Todos los idiomas cuentan con peculiaridades que confunden a los estudiantes desde el principio y que no siempre tienen una explicación. Me tomó mucho tiempo aceptar que no solo tenía que aprender la palabra para algo, sino también el género de su artículo, algo que parecía completamente arbitrario e ilógico. ¿Por qué la palabra para “mesa” es femenina, pero la palabra para “sofá” es masculina? ¿Por qué un tour no es lo mismo que une tour? Sin embargo, cuando llegó el momento de elegir un tercer idioma, ya estaba acostumbrada a este aspecto de las lenguas.
Cuando mi profesora de mandarín me explicó por primera vez las palabras de medida que se usan junto con los números para indicar el número de un sustantivo en particular (como gè, hù y kè), pregunté por qué había tantas opciones diferentes y cómo podría determinarlas. Su respuesta fue sencilla y muy disiente: “Porque sí.” Sin tomármelo de manera personal y recordando mis previas experiencias de aprendizaje, me encogí de hombros y dije: “¡ah, vale!”. Como ya había superado este obstáculo mental de “acéptalo-y-no-preguntes-tanto” mientras aprendía francés, se me hizo mucho más fácil aceptar las peculiaridades del mandarín.
3. Sé cómo aprender un idioma
Como muchas personas, soy muy mala haciendo los deberes. Odio los ejercicios de gramática. Copiar listas de vocabulario con un aburrido boli negro me da ganas de llorar. 😩 Siento que aprendo mejor viendo videos, hablando, escuchando podcasts y haciendo esquemas en papel con rotuladores de colores brillantes. Para algunos, este proceso puede ser lento y poco estructurado, pero a mí me funciona de maravilla.
Recuerdo que cuando comencé a aprender francés, pasé meses sintiéndome un poco tonta y frustrada mientras luchaba con los aburridos libros de ejercicios y las eternas y anticuadas listas de vocabulario. Tanto que llegué a pensar que este rígido estilo tradicional no me dejaría aprender nada. Afortunadamente, logré superar esa etapa de frustración y, como resultado, aumentaron mi confianza en mí misma y en mi nivel de francés.

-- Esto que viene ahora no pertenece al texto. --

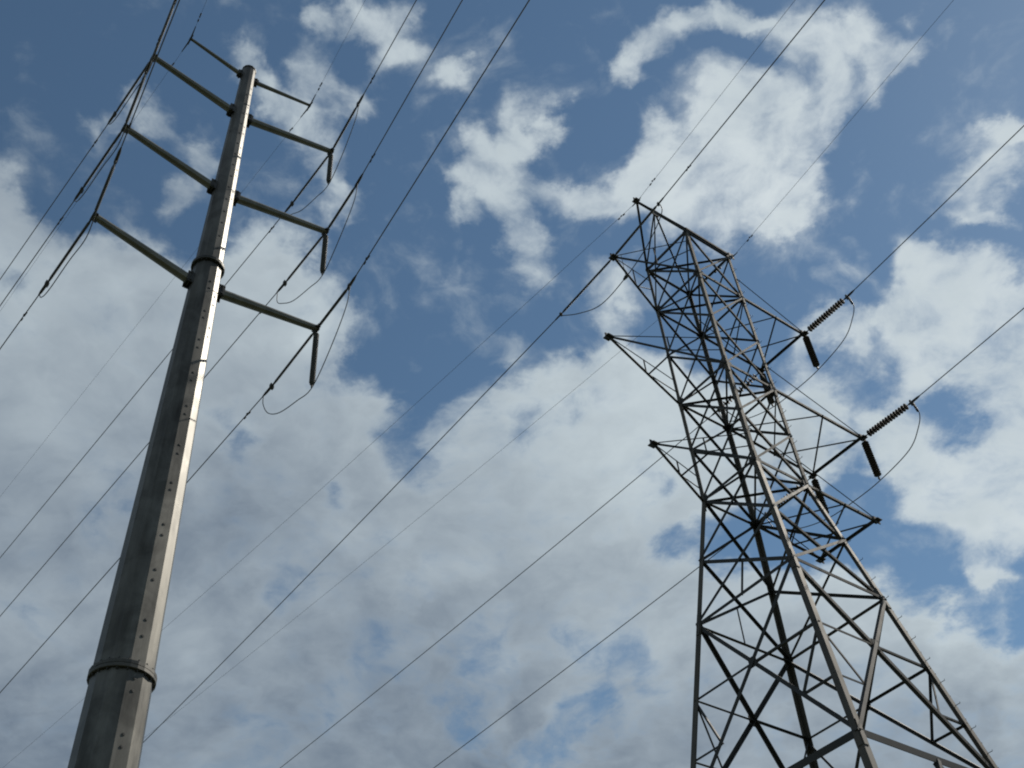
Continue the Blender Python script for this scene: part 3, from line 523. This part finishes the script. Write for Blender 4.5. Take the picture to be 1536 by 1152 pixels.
FACES = ((cL, cF, -U), (cD, cR, U), (cL, cD, V), (cF, cR, -V))
for a, b, out in FACES:
    for k in range(7):                   # X-braced panels of the body and the upper flare
        w = 0.088 if k < 3 else (0.1 if k < 5 else 0.115)
        member('diagonal_brace', nk(a, k + 1), nk(b, k), w, out, lift=0.016)
        member('diagonal_brace', nk(a, k), nk(b, k + 1), w, out, lift=-0.034, flip=True)
    for k in (0, 1, 3, 5, 7):
        member('horizontal_brace', nk(a, k), nk(b, k), 0.13 if k else 0.15, out, lift=-0.002)
    member('belt_brace', nk(a, 9), nk(b, 9), 0.24, out, lift=-0.002)
    # the big splayed panel under level 7, braced again at half height
    member('diagonal_brace', nk(a, 9), nk(b, 7), 0.15, out, lift=0.02)
    member('diagonal_brace', nk(a, 7), nk(b, 9), 0.15, out, lift=-0.045, flip=True)
    h7, h9 = half(LEV[7]), half(LEV[9])
    tx_ = h7 / (h7 + h9)
    X = nk(a, 7).lerp(nk(b, 9), tx_)
    a8, b8 = node(a, X.z), node(b, X.z)
    for s_, o_ in ((a, b), (b, a)):
        leg_mid = node(s_, X.z)
        member('redundant_brace', leg_mid, X, 0.085, out, lift=-0.06)
        leg_low = node(s_, (X.z + LEV[9]) / 2)
        low_mid = nk(o_, 7).lerp(nk(s_, 9), tx_ + (1 - tx_) * 0.5)
        member('redundant_brace', leg_mid, low_mid, 0.075, out, lift=-0.062)
        member('redundant_brace', leg_low, low_mid, 0.075, out, lift=-0.064)
        # lowest panels down to the footings
        member('diagonal_brace', nk(s_, 11), (nk(a, 9) + nk(b, 9)) / 2, 0.16, out, lift=0.02 if s_ == a else -0.05)
        mid = nk(s_, 11).lerp((nk(a, 9) + nk(b, 9)) / 2, 0.5)
        member('redundant_brace', node(s_, mid.z), mid, 0.085, out, lift=-0.06)
    m = MB()
    d_ = (nk(b, 8) - nk(a, 8)).normalized()
    m.box(X - out * 0.012, d_ * 0.17, ZU * 0.19, out * 0.008)
    m.build('gusset_plate', M_BRACE, tower)
    # gusset plates where arms and belts meet the legs
    for k in (0, 1, 3, 5, 7, 9):
        for s_, o_ in ((a, b), (b, a)):
            d_ = (nk(o_, k) - nk(s_, k)).normalized()
            m = MB()
            sz = 0.17 if k in (1, 3, 5) else 0.125
            m.box(nk(s_, k) + d_ * sz * 0.9 + out * 0.006, d_ * sz, ZU * sz * 0.8, out * 0.006)
            m.build('gusset_plate', M_BRACE, tower)

# hangers in the left face and the far face
member('hanger', nk(cL, 6).lerp(nk(cF, 7), 0.47), nk(cL, 7).lerp(nk(cF, 7), 0.47), 0.06, -U, lift=-0.06)
member('hanger', nk(cL, 7).lerp(nk(cD, 6), 0.5), nk(cL, 7).lerp(nk(cD, 7), 0.5), 0.06, V, lift=-0.06)
# plan bracing at arm levels
for k in (0, 1, 3, 5):
    member('plan_brace', nk(cL, k), nk(cR, k), 0.085, ZU, lift=-0.03)
    member('plan_brace', nk(cF, k), nk(cD, k), 0.085, ZU, lift=0.03)

# step bolts up the right-hand leg
zz, i = LEV[9] - 1.5, 0
while zz < LEV[0] - 0.3:
    p = node(cR, zz)
    m = MB()
    dr = (U if i % 2 else -V)
    ins = (V if i % 2 else -U) * 0.08
    m.tube([p + ins - dr * 0.03, p + ins + dr * 0.19, p + ins + dr * 0.191 + ZU * 0.045], 0.011, 5)
    m.build('step_bolt', M_DARK, tower, p)
    zz += 0.45 if i % 2 == 0 else 0.42
    i += 1


def loc_t(u, v, z):
    return T0 + U * u + V * v + ZU * z


TIPS = {}


def tip_plate(p, mat=M_DARK, s=0.17):
    m = MB()
    m.box(p, U * s, V * 0.02, ZU * s * 0.9)
    m.box(p - ZU * 0.02, U * s * 0.9, V * s, ZU * 0.016)
    m.tube([p - V * 0.09 + U * .05, p + V * 0.09 + U * .05], 0.035, 6)
    m.tube([p - V * 0.09 - U * .07, p + V * 0.09 - U * .07], 0.035, 6)
    return m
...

Ahora que me conozco mejor, puedo aprovecharme de esta introspección sobre mi manera de aprendizaje. A los pocos días de comenzar con el mandarín, saqué los rotuladores de colores, comencé con los dibujos ridículos y las rimas extrañas. ¿El resultado? Menos estrés, más aprendizaje.
4. Sé que puedo hacerlo
No me considero especialmente apta para los idiomas, sin embargo, aprendí francés desde cero a los veinte años, después de haber sido monolingüe toda mi vida. Ahora el francés es una parte muy importante de mi día a día. Pienso, hablo, sueño y argumento, todo en francés. Me llevó mucho tiempo llegar a este punto, pero sentirme a gusto en este idioma me llena de alegría y es una habilidad que uso, practico y disfruto todos los días. Hace diez años nunca me lo hubiera imaginado, así que ahora sé que no importa cuán impenetrable pueda parecer el mandarín, adquirirlo no es tanto una cuestión de tiempo, sino de condición.